New KKK wizard promises a second rally

As of midnight, the Ku Klux Klan in the Southeast was Duwayne Johnson's Klan and he planned to introduce it with a spectacle.


For his initiation as the imperial wizard of the All American Invisible Knights and the admittance of three new members to that group, Johnson set a cross ablaze in a ceremonial cross lighting for the public at a house in Warrenville, S.C. He said it was the first KKK cross lighting made open to public in 50 years.

It was five hours after the KKK group rallied in front of Augusta State University in protest of the school's treatment of a graduate student.

At the cross lighting, which began at dusk, Johnson said his group would soon have a larger presence in Augusta. The group is planning another rally after 300 counter-protesters accused them of hatred and racism at ASU Saturday.

"We're coming back to Augusta because of the disrespect given today," Johnson said. "(Protesters) never gave us a chance to say what we had to say."

Johnson said he ended the rally in front of ASU early because "people there tried to make it about hate, but it was about constitutional rights."

The KKK members prepared a 16-foot cross by wrapping it in cotton sheets and burlap pieces. They doused it in kerosene and let it soak while the members changed into traditional robes.

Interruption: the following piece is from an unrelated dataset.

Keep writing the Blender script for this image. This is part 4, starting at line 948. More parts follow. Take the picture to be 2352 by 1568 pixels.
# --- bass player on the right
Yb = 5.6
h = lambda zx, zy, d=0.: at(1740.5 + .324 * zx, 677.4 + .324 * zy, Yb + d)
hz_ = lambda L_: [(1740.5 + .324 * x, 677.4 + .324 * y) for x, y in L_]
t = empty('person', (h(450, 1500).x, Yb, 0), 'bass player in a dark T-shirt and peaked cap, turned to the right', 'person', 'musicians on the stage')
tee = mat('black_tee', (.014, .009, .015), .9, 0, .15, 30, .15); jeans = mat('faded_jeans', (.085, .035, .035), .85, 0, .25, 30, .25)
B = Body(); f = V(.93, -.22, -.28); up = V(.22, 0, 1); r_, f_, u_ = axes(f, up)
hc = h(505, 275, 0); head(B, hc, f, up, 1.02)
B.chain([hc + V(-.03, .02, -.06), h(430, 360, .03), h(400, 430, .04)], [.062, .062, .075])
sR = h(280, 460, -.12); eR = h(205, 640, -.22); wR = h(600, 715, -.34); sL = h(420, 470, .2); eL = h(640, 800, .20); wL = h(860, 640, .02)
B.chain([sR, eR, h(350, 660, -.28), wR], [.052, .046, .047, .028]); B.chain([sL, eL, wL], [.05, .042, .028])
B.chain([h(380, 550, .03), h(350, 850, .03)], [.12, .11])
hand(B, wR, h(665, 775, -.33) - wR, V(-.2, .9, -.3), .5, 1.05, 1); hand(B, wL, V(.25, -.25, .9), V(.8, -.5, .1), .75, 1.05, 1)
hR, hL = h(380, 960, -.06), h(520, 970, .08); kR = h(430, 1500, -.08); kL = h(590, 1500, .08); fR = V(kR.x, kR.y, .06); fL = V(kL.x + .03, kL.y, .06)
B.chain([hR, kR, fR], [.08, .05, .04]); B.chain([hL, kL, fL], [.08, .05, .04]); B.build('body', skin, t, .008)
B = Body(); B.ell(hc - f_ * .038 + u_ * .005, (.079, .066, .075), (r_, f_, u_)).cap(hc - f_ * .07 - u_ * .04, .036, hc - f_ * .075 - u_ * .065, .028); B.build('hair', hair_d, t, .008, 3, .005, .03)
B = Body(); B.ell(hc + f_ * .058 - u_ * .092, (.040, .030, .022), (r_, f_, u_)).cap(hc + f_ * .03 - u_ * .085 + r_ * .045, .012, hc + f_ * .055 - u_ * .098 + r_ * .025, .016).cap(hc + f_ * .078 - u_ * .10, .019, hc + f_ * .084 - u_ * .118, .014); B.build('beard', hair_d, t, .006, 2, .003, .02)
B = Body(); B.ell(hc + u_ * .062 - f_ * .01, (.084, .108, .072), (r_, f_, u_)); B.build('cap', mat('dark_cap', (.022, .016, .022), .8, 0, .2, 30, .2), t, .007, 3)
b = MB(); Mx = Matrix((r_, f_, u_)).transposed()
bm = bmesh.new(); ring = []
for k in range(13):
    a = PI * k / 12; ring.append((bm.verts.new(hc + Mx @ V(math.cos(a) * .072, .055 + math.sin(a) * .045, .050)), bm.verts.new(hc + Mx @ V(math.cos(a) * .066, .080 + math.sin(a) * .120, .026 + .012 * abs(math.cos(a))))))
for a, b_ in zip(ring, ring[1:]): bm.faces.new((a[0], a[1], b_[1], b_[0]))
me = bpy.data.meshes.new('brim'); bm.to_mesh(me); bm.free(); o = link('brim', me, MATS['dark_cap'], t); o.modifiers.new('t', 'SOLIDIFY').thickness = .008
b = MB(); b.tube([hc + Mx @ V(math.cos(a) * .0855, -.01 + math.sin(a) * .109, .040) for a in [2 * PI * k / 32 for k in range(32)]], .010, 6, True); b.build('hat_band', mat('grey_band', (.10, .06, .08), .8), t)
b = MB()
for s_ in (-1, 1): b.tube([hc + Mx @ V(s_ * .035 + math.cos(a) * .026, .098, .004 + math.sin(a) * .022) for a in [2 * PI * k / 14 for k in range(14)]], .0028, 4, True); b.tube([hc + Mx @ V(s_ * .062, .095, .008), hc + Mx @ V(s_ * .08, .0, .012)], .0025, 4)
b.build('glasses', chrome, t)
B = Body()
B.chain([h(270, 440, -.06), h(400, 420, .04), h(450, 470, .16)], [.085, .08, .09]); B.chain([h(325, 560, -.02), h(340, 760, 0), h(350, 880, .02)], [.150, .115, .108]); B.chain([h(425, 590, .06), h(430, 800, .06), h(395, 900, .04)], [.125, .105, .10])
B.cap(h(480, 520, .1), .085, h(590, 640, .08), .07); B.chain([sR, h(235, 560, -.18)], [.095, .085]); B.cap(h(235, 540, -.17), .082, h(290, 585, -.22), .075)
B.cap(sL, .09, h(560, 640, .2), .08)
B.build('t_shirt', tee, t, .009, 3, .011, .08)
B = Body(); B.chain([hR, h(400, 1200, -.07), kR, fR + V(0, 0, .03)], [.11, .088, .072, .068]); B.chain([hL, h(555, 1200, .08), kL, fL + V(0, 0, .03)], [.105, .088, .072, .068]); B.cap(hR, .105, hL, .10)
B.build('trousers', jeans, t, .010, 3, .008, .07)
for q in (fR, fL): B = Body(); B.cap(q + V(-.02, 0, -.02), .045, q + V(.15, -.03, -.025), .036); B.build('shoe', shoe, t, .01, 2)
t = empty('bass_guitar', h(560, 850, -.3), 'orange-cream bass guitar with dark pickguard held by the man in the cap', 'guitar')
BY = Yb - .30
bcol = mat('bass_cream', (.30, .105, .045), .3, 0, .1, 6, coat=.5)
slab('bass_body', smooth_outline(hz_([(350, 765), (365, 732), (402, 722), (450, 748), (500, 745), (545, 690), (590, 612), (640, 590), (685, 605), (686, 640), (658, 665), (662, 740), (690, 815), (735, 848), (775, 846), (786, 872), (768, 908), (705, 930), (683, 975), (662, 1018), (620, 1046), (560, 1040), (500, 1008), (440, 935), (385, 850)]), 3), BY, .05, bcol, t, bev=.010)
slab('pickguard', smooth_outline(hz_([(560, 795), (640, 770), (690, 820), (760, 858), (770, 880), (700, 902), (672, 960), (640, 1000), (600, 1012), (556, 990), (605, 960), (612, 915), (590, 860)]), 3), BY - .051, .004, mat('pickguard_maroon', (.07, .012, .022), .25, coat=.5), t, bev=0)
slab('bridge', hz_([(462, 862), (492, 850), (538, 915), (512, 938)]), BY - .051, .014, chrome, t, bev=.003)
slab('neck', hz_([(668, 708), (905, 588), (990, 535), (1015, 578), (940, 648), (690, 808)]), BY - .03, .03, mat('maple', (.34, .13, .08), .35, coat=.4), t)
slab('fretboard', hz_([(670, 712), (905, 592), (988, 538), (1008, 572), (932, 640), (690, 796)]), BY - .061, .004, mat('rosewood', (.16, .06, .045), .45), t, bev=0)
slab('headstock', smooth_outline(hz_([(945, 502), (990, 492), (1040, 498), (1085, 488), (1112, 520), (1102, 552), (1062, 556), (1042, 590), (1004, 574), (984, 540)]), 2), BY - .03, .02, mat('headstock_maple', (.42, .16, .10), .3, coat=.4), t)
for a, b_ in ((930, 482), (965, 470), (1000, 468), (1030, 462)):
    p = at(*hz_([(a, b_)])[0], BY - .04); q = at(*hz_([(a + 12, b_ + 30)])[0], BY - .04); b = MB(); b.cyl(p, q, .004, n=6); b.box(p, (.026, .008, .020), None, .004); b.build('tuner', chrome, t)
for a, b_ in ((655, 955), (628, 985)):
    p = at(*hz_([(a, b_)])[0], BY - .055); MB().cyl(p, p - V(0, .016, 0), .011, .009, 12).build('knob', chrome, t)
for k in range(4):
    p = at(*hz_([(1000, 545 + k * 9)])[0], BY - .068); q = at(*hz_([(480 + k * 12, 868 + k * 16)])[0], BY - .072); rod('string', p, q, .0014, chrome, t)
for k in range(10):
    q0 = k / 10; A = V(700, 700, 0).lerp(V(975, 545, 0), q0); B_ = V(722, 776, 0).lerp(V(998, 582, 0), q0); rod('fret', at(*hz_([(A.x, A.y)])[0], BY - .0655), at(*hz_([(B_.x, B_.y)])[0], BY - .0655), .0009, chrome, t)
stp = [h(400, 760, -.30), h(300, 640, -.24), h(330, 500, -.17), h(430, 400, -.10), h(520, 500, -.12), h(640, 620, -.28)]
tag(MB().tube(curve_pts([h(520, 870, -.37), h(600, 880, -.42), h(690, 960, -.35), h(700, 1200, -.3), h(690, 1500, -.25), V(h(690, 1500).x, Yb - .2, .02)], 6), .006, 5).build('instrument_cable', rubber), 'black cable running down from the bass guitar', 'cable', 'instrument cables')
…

Johnson insisted that their rituals did not represent the hatred and intimidation that cross lightings are historically known for.

He said while other Klans represent racism and white supremacy, his Invisible Knights are a new era of Klansmen who stand for heritage.

Their message calls for the protection of American values and promoting political ideals, such as keeping illegal immigrants from taking U.S. jobs.

"We understand when you hear Ku Klux Klan you think racism and hatred," Johnson said. "We do not believe in hate. ... This is strictly ritual."

Johnson said there are at least 13 other Klan groups in the South that do not promote violence or hatred.

Across the street from the cross lighting, Tom Clay, 68, was appalled.

Clay knows the history of the Klan well because he spent his childhood attending rallies with his father, Al Dean Clay, a KKK grand dragon.

He recalls giant crosses being set ablaze during rallies at Stone Mountain, Ga. He also witnessed beatings and dog attacks in Alabama.

"It just turns your stomach," he said about the violence.

As for his neighbor's actions, Clay said he didn't give it any weight.

"It's just something to keep (things) going," he said.

Johnson said that image of the KKK is what his group is putting behind them. His Invisible Knights, which he says has 922 members across nine states, has "a new era of thinking."

The Klansmen walked circles around the blazing cross, repeating a chant of their leader in a black Klan hood.

After the flames burned through the cotton and burlap, a Klansmen sprayed the cross before the wood could burn through.

The group then headed inside the house to finish its initiation.

"What happens after this, we do not open to the public," Johnson said.